Maria freut sich auf ein entspanntes Bergwochenende mit Freunden und ihren zwei Teenagertöchtern, da holt sie ein Anruf ihrer Mutter aus allen Plänen, der Vater ist verunglückt, sie muss sofort kommen und auf dem heimischen Hof helfen. Der Kontrast zu ihrem Stadtleben als Werbeexpertin mit eigener Agentur könnte größer kaum sein. So wie sie aufgewachsen ist, findet sie auch nun den Bauernhof, mit Kühen, Schweinen, Hühnern, und der alten Mühle wieder vor. Der unverhoffte Besuch ihrer Heimat und Familie entwickelt sich immer mehr zu einer Erinnerungsreise und nicht zuletzt einem Wiederfinden ihrer Wurzeln.

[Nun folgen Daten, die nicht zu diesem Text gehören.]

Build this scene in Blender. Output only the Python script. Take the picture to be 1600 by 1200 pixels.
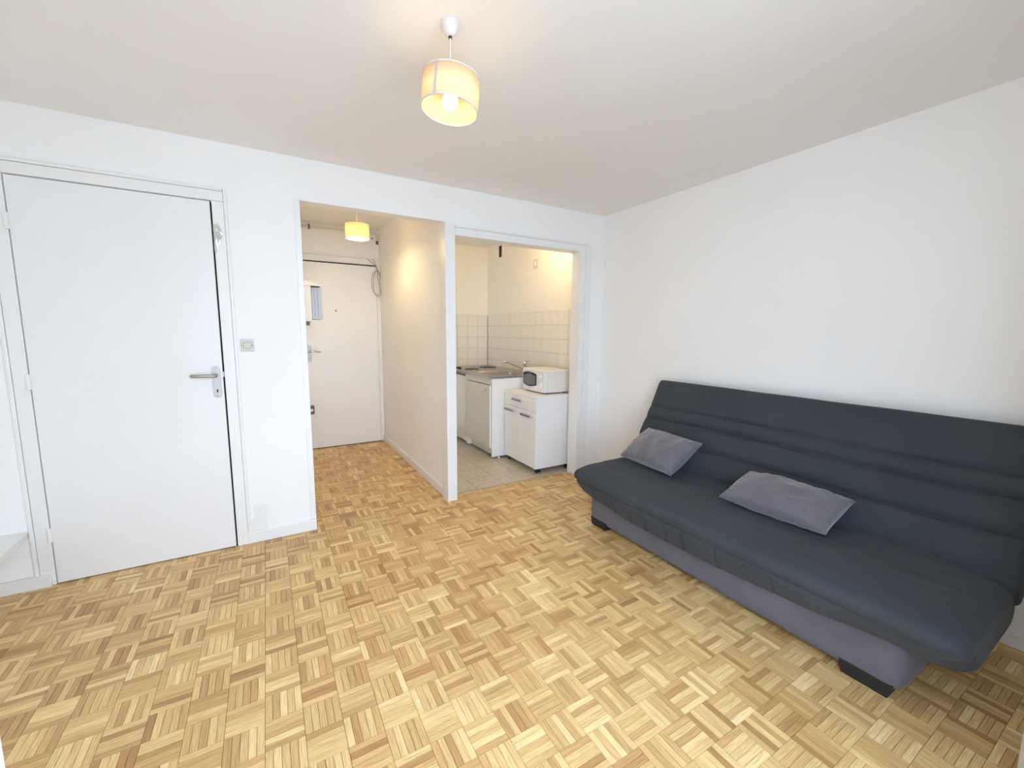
import bpy, bmesh, math, random
from mathutils import Vector, Matrix, noise

random.seed(7)
for _o in list(bpy.data.objects):
    bpy.data.objects.remove(_o, do_unlink=True)
S = bpy.context.scene
C = S.collection

# ------------------------------------------------------------------ camera
CAM = Vector((-2.70325, -2.97174, 1.33083))
CR = Vector((0.86322, -0.50477, 0.00739))
CU = Vector((0.05646, 0.11107, 0.99221))
CF = Vector((0.50166, 0.85608, -0.12437))
FPX = 652.824
cd = bpy.data.cameras.new('camera')
cam = bpy.data.objects.new('camera', cd)
C.objects.link(cam)
cd.sensor_fit = 'HORIZONTAL'
cd.sensor_width = 36.0
cd.lens = FPX / 1600 * 36.0
cd.clip_start = 0.01
m = Matrix.Identity(4)
for i in range(3):
    m[i][0] = CR[i]; m[i][1] = CU[i]; m[i][2] = -CF[i]; m[i][3] = CAM[i]
cam.matrix_world = m
S.camera = cam

# ------------------------------------------------------------------ sky, exposure
W = bpy.data.worlds.new('overcast_sky')
S.world = W
W.use_nodes = True
bg = W.node_tree.nodes['Background']
bg.inputs['Color'].default_value = (0.65, 0.80, 1.0, 1)
bg.inputs['Strength'].default_value = 6.9
S.view_settings.view_transform = 'Standard'
S.view_settings.look = 'None'
S.view_settings.gamma = 1.0
S.view_settings.use_curve_mapping = False
S.view_settings.exposure = 0.40
S.cycles.max_bounces = 16
S.cycles.diffuse_bounces = 12
S.cycles.glossy_bounces = 6
# light portal in the French window opening (guides sampling of the sky only)
pl = bpy.data.lights.new('window_portal', 'AREA')
pl.shape = 'RECTANGLE'; pl.size = 1.60; pl.size_y = 2.24
pl.cycles.is_portal = True
po = bpy.data.objects.new('window_portal', pl)
C.objects.link(po)
po.location = (-2.30, -3.16, 1.18)
po.rotation_euler = (math.radians(90), 0, 0)
BULB = 23.0        # strength of the room's bulbs
HALLBULB = 250.0
KITBULB = 210.0

# ------------------------------------------------------------------ node helpers
def new_mat(name):
    mt = bpy.data.materials.new(name)
    mt.use_nodes = True
    nt = mt.node_tree
    return mt, nt, nt.nodes['Principled BSDF']

def nd(nt, t, **kw):
    n = nt.nodes.new(t)
    for k, v in kw.items():
        if k.startswith('i_'):
            key = k[2:]
            key = int(key) if key.isdigit() else key
            n.inputs[key].default_value = v
        else:
            setattr(n, k, v)
    return n

def math_n(nt, op, a, b=None, c=None):
    n = nt.nodes.new('ShaderNodeMath'); n.operation = op
    for i, v in enumerate((a, b, c)):
        if v is None: continue
        if isinstance(v, (int, float)): n.inputs[i].default_value = v
        else: nt.links.new(v, n.inputs[i])
    return n.outputs[0]

def vec4(c): return (c[0], c[1], c[2], 1)

def plain(name, col, rough=0.5, metal=0.0, var=0.0, scale=3.0, bump=0.0, bscale=200.0, spec=0.5, sheen=0.0, coat=0.0):
    mt, nt, b = new_mat(name)
    b.inputs['Base Color'].default_value = vec4(col)
    b.inputs['Roughness'].default_value = rough
    b.inputs['Metallic'].default_value = metal
    b.inputs['Specular IOR Level'].default_value = spec
    b.inputs['Sheen Weight'].default_value = sheen
    b.inputs['Coat Weight'].default_value = coat
    tc = nd(nt, 'ShaderNodeTexCoord')
    if var:
        nz = nd(nt, 'ShaderNodeTexNoise', i_Scale=scale, i_Detail=5.0)
        nt.links.new(tc.outputs['Object'], nz.inputs['Vector'])
        rp = nd(nt, 'ShaderNodeValToRGB')
        rp.color_ramp.elements[0].position = 0.3
        rp.color_ramp.elements[1].position = 0.7
        rp.color_ramp.elements[0].color = vec4([max(0, x * (1 - var)) for x in col])
        rp.color_ramp.elements[1].color = vec4([min(1, x * (1 + var)) for x in col])
        nt.links.new(nz.outputs['Fac'], rp.inputs['Fac'])
        nt.links.new(rp.outputs['Color'], b.inputs['Base Color'])
    if bump:
        nz2 = nd(nt, 'ShaderNodeTexNoise', i_Scale=bscale, i_Detail=3.0)
        nt.links.new(tc.outputs['Object'], nz2.inputs['Vector'])
        bp = nd(nt, 'ShaderNodeBump', i_Strength=bump, i_Distance=0.002)
        nt.links.new(nz2.outputs['Fac'], bp.inputs['Height'])
        nt.links.new(bp.outputs['Normal'], b.inputs['Normal'])
    return mt

def emissive(name, col, strength):
    mt, nt, b = new_mat(name)
    b.inputs['Base Color'].default_value = (0.9, 0.9, 0.85, 1)
    b.inputs['Emission Color'].default_value = vec4(col)
    b.inputs['Emission Strength'].default_value = strength
    return mt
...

Abwechselnd erzählen in Mühlensommer zum einen die junge Maria über das Aufwachsen auf dem Hof mit allen Entbehrungen, viel Arbeit, aber ebenso Freiheiten und Freuden. Und zum anderen reflektiert in der Gegenwart die erwachsene Maria über ihr Leben und was für sie Heimat bedeutet.

Das Buch überzeugt mit authentischen Einblicken in das Aufwachsen auf dem Bauernhof, Schlachtungen, Geburten und auch die Hopfenernte werden wirklichkeitsgetreu und wo angemessen humorvoll beschrieben. Sprachlich konnte mich der Roman jedoch nicht überzeugen, oft sind Formulierungen recht blumig. Vermutlich hätte eine tatsächlich autobiografische Umsetzung mehr meinen Geschmack getroffen, denn sowohl inhaltlich als auch sprachlich haben mir die Passagen am besten gefallen, in denen ohne viel sprachliche „Dekoration“ das Leben auf dem Bauernhof beschrieben wird.

Mühlensommer ist ein warmherziger, authentischer Roman über das Aufwachsen auf dem Land, der mich inhaltlich sehr angesprochen hat, jedoch sprachlich nicht ganz überzeugen konnte.